Note: 1 indicates lowest cost, 5 indicates highest cost.
These two tasks have provided an assessment of likely cost for each stage and the most expensive project for each stage. By multiplying the project cost ranking by the life cycle ranking a qualitative model for anticipated cost profile can be created as shown below. The qualitative assessment rankings should be agreed during the workshop.
Table 3: Weighted Cost Profile

Stage of Project Life cycle

1 2 3 4 5
Station rebuild 4 8 20 25 15
Upgrade track 5 10 16 20 9
Build car park 1 2 4 5 3
Build new approach road 2 6 8 15 6
Build new RRAP 3 4 12 10 12

 
Note: Qualitative Assessment Ranking
 

Not Significant Significant Very Significant Highly Significant Extremely Significant

1-4

5-9

10-14

15-19

20-25

 
These results suggest that the planning, construction and handback of the station rebuild will be the most commercially significant elements of the programme. This may be an obvious deduction but the technique helps surface subtleties in the complexity of the programme, for example the Road-Rail Access Point (RRAP) handback to the route maintenance team is deemed as a significant period and may allow the Programme Director to redistribute resources to facilitate this activity.
SIMILAR AND COMPLEMENTARY TECHNIQUES
This technique draws from experience using Value Management Option Selection techniques in Network Rail. This technique unpacks the functional requirements for projects and assesses the viability of possible solutions set against these objectives. The approach also reflects the Kepner Tregoe approach to managerial decision making where options are selected against predetermined criteria. The concept of weighting criteria is common in many areas of management and the technique described above is not considered revolutionary. Using objective criteria supports a rational approach to problem definition and solving, and therefore is vulnerable to missing context, rapid change or Groupthink. A complementary technique could be the use of normative dots, where delegates vote for the elements of a project they consider most costly, or any other non-rational problem solving technique.
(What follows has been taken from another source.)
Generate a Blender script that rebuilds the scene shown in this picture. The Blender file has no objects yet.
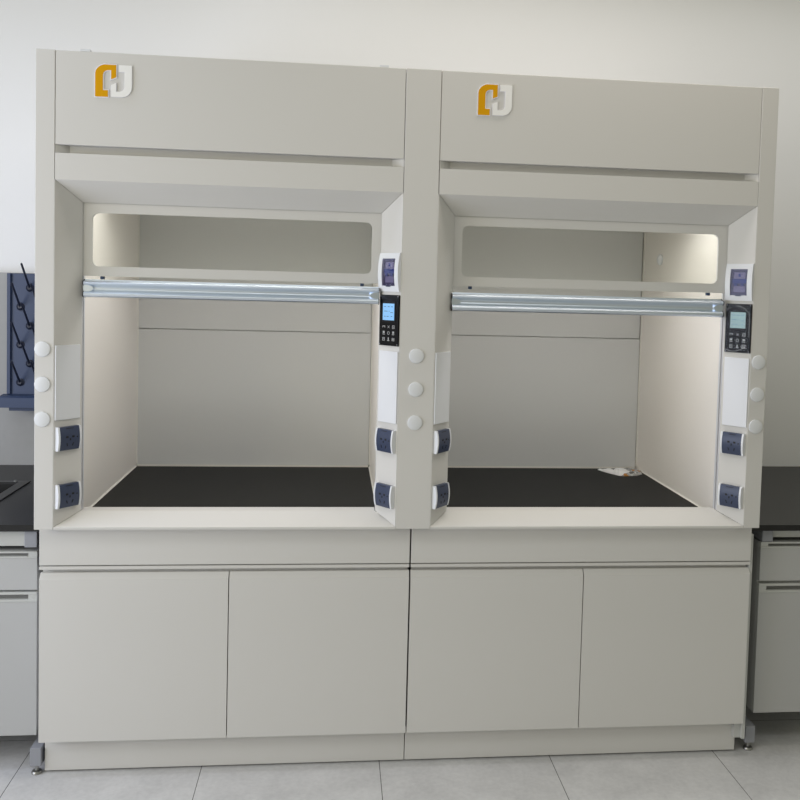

The results of this can then be combined with weighted criteria analysis to provide a powerful assessment of an issue.
CONCLUSION
The use of weighted criteria in managerial decision making allows an objective qualitative assessment to be made of available options. Using the technique to identify programme cost drivers allows multiple perspectives to be incorporated into a structured analysis of the project life cycle and work breakdown structure. The examples given in this note are simple but the technique can be refined to include a more comprehensive and sophisticated analysis of likely activities driving cost. The assumptions made in using the technique should be rigorously analysed and agreed as valid. For example, it is assumed that the cost profile for the stages of the life cycle can be ranked in a linear distribution. This may not be valid where the cost profile differs for each project, and this should be identified in assumption surfacing. In certain cases, the output from this technique may not be appropriate and other approaches should be considered. One of these approaches should be the use of robust risk management techniques to understand the risks associated with options and decisions being made. Although this technique provides a very clear output it should be combined with other managerial considerations to ensure the results are used coherently and in line with the client’s needs.